What the exercise asks: Quote each line of the material verbatim, without the pictures.

Information shown:
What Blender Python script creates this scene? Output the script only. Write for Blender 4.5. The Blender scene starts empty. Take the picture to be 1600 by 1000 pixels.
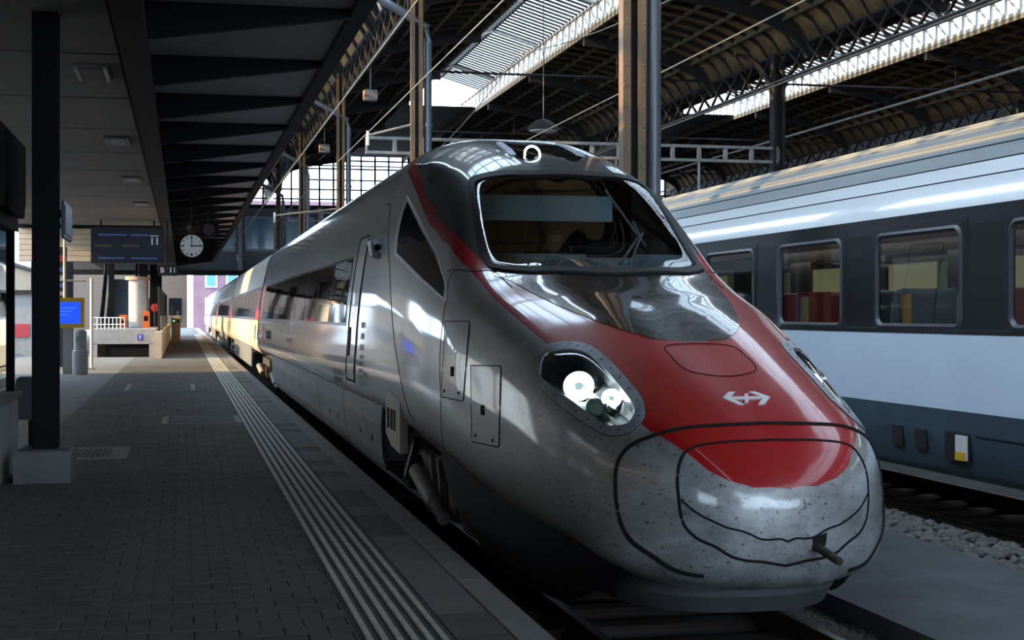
import bpy, bmesh, math, random
import numpy as np
from mathutils import Vector, Matrix
random.seed(7); np.random.seed(7)
sc = bpy.context.scene
C = sc.collection
# ------------------------------------------------------------------ camera
FPX, HOR, VPX = 2300.0, 490.0, 285.0          # focal length in px, horizon row, vanishing column
YAW = math.atan((800 - VPX) / FPX)
cd = bpy.data.cameras.new('camera'); cam = bpy.data.objects.new('camera', cd); C.objects.link(cam)
cam.location = (0, 0, 1.6); cam.rotation_euler = (math.pi/2, 0, -YAW)
cd.sensor_width = 36; cd.lens = FPX/1600*36; cd.shift_y = -(500-HOR)/1600
cd.clip_start = .05; cd.clip_end = 1000
sc.camera = cam
# ------------------------------------------------------------------ world, sun, exposure
w = bpy.data.worlds.new('sky'); sc.world = w; w.use_nodes = True
bg = w.node_tree.nodes['Background']
bg.inputs[0].default_value = (.62, .80, 1.0, 1); bg.inputs[1].default_value = 8.0
sd = bpy.data.lights.new('sun', 'SUN'); so = bpy.data.objects.new('sun', sd); C.objects.link(so)
sd.energy = 12; sd.color = (1.0, .68, .28); sd.angle = math.radians(.6)
so.rotation_euler = Vector((.93, .10, -.36)).to_track_quat('-Z', 'Y').to_euler()
sc.view_settings.view_transform = 'Standard'; sc.view_settings.look = 'None'
sc.view_settings.gamma = 1; sc.view_settings.use_curve_mapping = False
sc.view_settings.exposure = -0.15
sc.cycles.use_denoising = True
sc.cycles.max_bounces = 8; sc.cycles.transparent_max_bounces = 12
sc.cycles.caustics_reflective = False; sc.cycles.caustics_refractive = False
sc.cycles.sample_clamp_indirect = 6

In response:
What Blender Python script creates this scene? Output the script only. Write for Blender 4.5. The Blender scene starts empty. Take the picture to be 1600 by 1000 pixels.
import bpy, bmesh, math, random
import numpy as np
from mathutils import Vector, Matrix
random.seed(7); np.random.seed(7)
sc = bpy.context.scene
C = sc.collection
# ------------------------------------------------------------------ camera
FPX, HOR, VPX = 2300.0, 490.0, 285.0          # focal length in px, horizon row, vanishing column
YAW = math.atan((800 - VPX) / FPX)
cd = bpy.data.cameras.new('camera'); cam = bpy.data.objects.new('camera', cd); C.objects.link(cam)
cam.location = (0, 0, 1.6); cam.rotation_euler = (math.pi/2, 0, -YAW)
cd.sensor_width = 36; cd.lens = FPX/1600*36; cd.shift_y = -(500-HOR)/1600
cd.clip_start = .05; cd.clip_end = 1000
sc.camera = cam
# ------------------------------------------------------------------ world, sun, exposure
w = bpy.data.worlds.new('sky'); sc.world = w; w.use_nodes = True
bg = w.node_tree.nodes['Background']
bg.inputs[0].default_value = (.62, .80, 1.0, 1); bg.inputs[1].default_value = 8.0
sd = bpy.data.lights.new('sun', 'SUN'); so = bpy.data.objects.new('sun', sd); C.objects.link(so)
sd.energy = 12; sd.color = (1.0, .68, .28); sd.angle = math.radians(.6)
so.rotation_euler = Vector((.93, .10, -.36)).to_track_quat('-Z', 'Y').to_euler()
sc.view_settings.view_transform = 'Standard'; sc.view_settings.look = 'None'
sc.view_settings.gamma = 1; sc.view_settings.use_curve_mapping = False
sc.view_settings.exposure = -0.15
sc.cycles.use_denoising = True
sc.cycles.max_bounces = 8; sc.cycles.transparent_max_bounces = 12
sc.cycles.caustics_reflective = False; sc.cycles.caustics_refractive = False
sc.cycles.sample_clamp_indirect = 6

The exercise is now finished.